The new structure will have a firm base on which to build. The Saudi Arabian Monetary Agency (Sama), the central bank, which has until now regulated the Tadawul, has created a market that is efficient, transparent and offers real-time settlement.
This has enabled it to become by far the largest of the Middle East's stock exchanges, accounting for more than half of the total regional market capitalization of $250 billion and twice as large as the next biggest exchanges. Yet by international standards and by comparison with the overall Saudi economy, it is modest - even with the STC issue, capitalization was only SR477 billion, or 67% of Saudi Arabia's GDP, at the end of June this year and only 70 companies are quoted.

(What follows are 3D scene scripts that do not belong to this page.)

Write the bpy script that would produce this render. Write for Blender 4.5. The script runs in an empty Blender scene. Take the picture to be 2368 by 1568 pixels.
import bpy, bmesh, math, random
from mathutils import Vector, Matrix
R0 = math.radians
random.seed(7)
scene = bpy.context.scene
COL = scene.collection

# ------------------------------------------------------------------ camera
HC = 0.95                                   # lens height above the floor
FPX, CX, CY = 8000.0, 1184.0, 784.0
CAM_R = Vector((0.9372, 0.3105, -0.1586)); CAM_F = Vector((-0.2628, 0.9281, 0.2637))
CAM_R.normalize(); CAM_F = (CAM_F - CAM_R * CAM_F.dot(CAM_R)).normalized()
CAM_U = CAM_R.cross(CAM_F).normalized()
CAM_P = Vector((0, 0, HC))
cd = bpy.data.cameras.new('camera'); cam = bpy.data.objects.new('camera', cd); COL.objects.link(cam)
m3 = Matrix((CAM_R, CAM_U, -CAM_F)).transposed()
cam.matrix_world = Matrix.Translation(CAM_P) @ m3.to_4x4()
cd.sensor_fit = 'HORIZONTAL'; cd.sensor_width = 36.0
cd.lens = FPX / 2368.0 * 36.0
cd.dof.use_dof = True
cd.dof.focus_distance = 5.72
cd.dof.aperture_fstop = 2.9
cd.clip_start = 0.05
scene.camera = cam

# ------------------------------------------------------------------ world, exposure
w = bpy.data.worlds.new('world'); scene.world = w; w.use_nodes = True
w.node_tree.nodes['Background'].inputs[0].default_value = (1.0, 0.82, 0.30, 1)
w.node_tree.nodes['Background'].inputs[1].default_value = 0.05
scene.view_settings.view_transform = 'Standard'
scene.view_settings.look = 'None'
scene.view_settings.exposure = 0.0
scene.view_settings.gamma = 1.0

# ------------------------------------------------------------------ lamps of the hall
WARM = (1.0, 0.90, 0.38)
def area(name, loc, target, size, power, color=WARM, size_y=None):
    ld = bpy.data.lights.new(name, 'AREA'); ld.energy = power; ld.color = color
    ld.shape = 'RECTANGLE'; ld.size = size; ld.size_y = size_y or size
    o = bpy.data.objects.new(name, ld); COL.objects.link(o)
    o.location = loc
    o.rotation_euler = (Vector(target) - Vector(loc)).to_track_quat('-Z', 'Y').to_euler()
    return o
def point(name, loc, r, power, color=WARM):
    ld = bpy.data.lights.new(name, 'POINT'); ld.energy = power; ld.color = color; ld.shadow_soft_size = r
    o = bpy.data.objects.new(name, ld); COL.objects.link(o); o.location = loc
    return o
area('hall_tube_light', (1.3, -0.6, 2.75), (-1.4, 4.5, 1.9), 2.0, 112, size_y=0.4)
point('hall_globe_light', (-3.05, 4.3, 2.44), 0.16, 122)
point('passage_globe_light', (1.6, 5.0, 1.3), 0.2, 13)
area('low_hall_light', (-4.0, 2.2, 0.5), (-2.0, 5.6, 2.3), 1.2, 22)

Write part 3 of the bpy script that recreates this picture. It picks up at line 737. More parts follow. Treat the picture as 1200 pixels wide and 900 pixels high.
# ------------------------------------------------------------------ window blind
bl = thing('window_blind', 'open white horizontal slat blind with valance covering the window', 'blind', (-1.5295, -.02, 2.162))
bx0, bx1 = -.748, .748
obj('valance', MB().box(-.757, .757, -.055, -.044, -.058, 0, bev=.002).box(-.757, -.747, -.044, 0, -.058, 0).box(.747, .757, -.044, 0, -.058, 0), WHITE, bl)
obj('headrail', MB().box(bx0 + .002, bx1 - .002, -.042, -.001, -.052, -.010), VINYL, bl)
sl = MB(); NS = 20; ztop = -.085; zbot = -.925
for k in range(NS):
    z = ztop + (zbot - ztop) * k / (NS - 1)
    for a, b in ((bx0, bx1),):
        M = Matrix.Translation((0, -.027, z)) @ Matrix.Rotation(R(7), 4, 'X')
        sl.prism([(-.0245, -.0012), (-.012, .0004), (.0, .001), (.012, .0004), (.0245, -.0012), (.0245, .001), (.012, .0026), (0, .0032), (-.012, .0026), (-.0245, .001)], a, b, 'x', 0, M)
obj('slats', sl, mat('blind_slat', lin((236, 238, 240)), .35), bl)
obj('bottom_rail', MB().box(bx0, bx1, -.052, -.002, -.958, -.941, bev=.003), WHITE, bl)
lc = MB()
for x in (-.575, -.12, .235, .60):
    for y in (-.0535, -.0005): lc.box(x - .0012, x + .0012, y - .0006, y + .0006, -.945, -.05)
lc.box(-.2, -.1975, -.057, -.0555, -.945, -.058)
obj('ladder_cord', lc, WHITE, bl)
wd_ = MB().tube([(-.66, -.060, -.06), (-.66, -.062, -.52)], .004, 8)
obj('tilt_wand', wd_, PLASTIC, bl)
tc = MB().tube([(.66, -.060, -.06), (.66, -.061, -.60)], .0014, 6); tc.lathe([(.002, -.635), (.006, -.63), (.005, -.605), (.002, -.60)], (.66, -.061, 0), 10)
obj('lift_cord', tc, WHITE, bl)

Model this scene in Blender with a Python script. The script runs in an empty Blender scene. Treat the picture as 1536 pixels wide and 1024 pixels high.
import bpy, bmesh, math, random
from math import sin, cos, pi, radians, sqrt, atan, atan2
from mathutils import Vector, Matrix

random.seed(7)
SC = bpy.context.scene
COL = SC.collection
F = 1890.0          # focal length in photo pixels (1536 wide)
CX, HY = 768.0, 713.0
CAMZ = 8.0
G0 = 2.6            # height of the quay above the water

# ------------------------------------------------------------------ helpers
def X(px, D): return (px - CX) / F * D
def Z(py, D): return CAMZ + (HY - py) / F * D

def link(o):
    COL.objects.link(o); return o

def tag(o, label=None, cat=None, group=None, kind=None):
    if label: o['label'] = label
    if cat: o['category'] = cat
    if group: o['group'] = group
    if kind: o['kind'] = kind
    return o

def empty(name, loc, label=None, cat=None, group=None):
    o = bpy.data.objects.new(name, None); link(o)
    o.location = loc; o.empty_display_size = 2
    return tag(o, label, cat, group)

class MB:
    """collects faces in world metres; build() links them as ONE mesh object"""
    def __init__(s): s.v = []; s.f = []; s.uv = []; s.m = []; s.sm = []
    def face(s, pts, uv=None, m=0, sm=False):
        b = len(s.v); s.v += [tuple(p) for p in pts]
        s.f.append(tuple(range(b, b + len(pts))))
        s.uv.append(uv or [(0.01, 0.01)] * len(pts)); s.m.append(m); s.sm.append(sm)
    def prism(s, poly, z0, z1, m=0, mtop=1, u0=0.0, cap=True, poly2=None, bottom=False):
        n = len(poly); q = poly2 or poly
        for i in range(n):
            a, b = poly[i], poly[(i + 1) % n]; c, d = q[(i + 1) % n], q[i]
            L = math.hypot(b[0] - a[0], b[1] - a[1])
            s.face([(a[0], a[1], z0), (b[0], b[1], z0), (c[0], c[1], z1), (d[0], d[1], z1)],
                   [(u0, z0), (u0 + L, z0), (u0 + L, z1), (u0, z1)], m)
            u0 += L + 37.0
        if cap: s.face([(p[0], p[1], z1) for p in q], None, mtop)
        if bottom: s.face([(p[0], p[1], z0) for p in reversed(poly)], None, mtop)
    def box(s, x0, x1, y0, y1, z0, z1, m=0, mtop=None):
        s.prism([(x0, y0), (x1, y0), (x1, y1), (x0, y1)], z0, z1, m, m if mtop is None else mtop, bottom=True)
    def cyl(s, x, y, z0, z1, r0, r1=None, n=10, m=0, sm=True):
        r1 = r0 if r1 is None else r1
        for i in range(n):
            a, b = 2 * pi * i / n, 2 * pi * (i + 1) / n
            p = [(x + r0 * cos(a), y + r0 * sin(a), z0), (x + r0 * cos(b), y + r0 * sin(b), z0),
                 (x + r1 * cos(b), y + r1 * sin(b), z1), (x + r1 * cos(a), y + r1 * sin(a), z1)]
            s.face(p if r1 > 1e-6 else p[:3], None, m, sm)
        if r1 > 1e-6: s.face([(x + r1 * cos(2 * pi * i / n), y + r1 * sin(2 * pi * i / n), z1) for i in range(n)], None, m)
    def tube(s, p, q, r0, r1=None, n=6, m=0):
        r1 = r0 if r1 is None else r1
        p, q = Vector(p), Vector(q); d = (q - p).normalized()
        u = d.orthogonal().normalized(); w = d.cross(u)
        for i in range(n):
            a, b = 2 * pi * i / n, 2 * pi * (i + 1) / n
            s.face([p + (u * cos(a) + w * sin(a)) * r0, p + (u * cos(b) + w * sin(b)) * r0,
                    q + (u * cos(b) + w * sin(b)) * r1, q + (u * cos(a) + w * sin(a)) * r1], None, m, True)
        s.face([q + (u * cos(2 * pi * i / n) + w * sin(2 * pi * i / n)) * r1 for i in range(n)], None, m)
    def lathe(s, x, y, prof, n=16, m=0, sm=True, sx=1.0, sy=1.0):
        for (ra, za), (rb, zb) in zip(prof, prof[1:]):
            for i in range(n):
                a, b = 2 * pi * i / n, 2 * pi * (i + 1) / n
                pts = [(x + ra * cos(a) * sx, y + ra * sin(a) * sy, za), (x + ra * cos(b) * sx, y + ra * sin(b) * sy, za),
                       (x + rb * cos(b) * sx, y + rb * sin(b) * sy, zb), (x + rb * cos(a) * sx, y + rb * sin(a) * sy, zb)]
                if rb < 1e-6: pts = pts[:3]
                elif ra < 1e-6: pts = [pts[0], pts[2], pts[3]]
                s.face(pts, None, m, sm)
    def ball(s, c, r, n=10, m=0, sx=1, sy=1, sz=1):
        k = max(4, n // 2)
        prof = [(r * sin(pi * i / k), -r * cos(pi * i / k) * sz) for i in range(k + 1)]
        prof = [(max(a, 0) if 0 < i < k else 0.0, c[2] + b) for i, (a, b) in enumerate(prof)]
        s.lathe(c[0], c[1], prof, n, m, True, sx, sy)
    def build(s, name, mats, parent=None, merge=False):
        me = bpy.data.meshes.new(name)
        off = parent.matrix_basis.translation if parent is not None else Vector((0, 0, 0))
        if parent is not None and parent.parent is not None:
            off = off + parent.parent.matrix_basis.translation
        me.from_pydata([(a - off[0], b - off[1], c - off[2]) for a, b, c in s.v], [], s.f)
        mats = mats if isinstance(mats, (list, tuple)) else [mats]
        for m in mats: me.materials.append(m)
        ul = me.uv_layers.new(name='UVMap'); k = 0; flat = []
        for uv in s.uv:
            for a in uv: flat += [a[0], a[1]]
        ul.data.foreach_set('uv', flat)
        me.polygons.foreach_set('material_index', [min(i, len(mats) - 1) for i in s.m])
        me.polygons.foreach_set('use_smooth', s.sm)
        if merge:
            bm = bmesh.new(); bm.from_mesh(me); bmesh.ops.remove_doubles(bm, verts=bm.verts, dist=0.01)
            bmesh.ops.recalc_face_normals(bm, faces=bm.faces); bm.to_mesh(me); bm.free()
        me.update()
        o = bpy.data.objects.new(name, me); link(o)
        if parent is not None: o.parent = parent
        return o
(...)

There are only 380,000 investors who trade shares actively, the overwhelming majority of these being individuals.
The lack of IPOs is mainly a result of the strict listing requirements imposed on companies by the commerce ministry - this has made shares for anything other than the giants like STC as rare as rain in the desert. The market is also dominated by a few large companies - STC, Saudi Basic Industries Corporation (Sabic) and Al Rajhi Bank account for half of the turnover and 10 companies deliver 80% of the profits of all listed companies - and is very volatile. "It is up by 43% this year. I find this nearly as worrying as if it had fallen by a comparable amount," says one banker.
Towards foreign participation
Ministers and bankers believe that the capital markets law will create the right environment for companies to list and for more investors to commit money to the market. There is also a growing acceptance among ministers that the time is approaching when it will no longer be viable to bar international ownership of shares on the stock market of a country that is becoming more integrated in the global economy and financial system.
The cornerstone of the new system will be the Securities and Exchange Commission (SEC), which will be responsible for making rules and will have the powers to enforce them. This includes the rules for the offering of securities, for the continuous disclosure obligations of publicly traded companies, takeover regulations and for defining insider dealing and other abuses.
One of the SEC's most important duties will be to license and regulate non-bank institutions, including those from overseas - at present brokerage can only be done by banks. These non-bank financial intermediaries will be able to offer investment banking services, including corporate finance, asset management and brokerage.
There has until now been some uncertainty over how Saudi Arabia's existing financial institutions will split their commercial and investment banking businesses. Sama governor Hamad Al-Sayari says that "banks are free to choose the most appropriate organizational model to carry out their investment banking activities".
He adds that: "They may wish to continue as they are today, with internal specialized investment banking units, or to create new specialized subsidiaries. Banks may also wish to enter into joint ventures with foreign banking or non-banking financial institutions."
Competition should shake up the market. "I hope that the opening up of the market will mean there are more participants. It is time the banks' monopoly in investment banking activities was ended. For the last 30 years we have had a declining number of banks, which has meant less competition and a system that has always operated to the advantage of the banks," says Beshr Bakheet, managing partner of Bakheet Financial Advisers.